Do people ask about Force is made of? What about speed or acceleration? Is it made of anything? A "What is... "question need not have the constituents of the object in question as the answer. If you always require that, you'll see many instances where you're asking for absurd answers.

Zz.

ice109 Jun21-07 06:25 PM

Quote:

Quote by ZapperZ (Post 1362014)
But requiring that all "What is...." must consist of the CONSTITUENTS of the subject doesn't make sense all the time. For example, I could ask "what is the color red?". Do you then describe what "red" is made of? What about "what is time?". This is the same type of question we had before when someone asked for the size of a photon.

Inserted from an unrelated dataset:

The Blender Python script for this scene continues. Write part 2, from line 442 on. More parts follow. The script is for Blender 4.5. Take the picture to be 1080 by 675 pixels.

It is a strange question when a photon was never defined as a regular particle with a definite physical boundary in the first place. That's like asking how heavy is purple.

Do people ask about Force is made of? What about speed or acceleration? Is it made of anything? A "What is... "question need not have the constituents of the object in question as the answer. If you always require that, you'll see many instances where you're asking for absurd answers.

Zz.

isn't force made of mediating particles?